Mercedes pins hopes on dedicated BEV platform
The firm is looking positively towards its all-electric future
Germany’s Mercedes-Benz is backing a combination of bottom-up model development and a focus on segment and customer need for the success of its new EQE and EQS BEV models.
“Our EQC, and also EQA and EQB, are based on platforms that have been used for ICE cars beforehand,” Daniel Nolte, strategy product manager for the EQE SUV and EQS SUV, tells EV inFocus. “Now we are building cars on a dedicated battery electric vehicle platform.
“In this process, it was decided which cars do we need,” Nolte continues. As a result, the firm opted for two sedans and two SUVs.
“We are serving different segments — full-size with EQE and large size with the EQS models,” says Nolte. In particular for EQS, the firm is “keeping in mind that there might be some customers willing to change from an ICE car, mainly the GLS, to step into the electric world”.
Under the auspices of the firm’s Ambition 2039 initiative, Mercedes is “transforming” its portfolio, Nolte says. “We will be ready to go fully electric by the end of this decade — wherever market conditions allow — and we will have an offering in every segment.
“Every customer that may currently drive an ICE or a plug-in has the chance and the possibility to drive an all-electric Mercedes.
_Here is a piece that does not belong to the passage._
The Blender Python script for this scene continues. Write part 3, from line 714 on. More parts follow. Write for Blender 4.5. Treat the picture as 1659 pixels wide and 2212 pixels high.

I think that is a very good strategy and very clearly focusing on customer needs,” Nolte continues.
He concedes that Mercedes’ approach is not necessarily groundbreaking — “maybe not so different than some other OEMs”. But he does contrast it with peers such as BMW that “still try to stay open also to combustion engines and plug-ins”. “Personally speaking, I think going fully electric is the strategy that we should strive for,” says Nolte.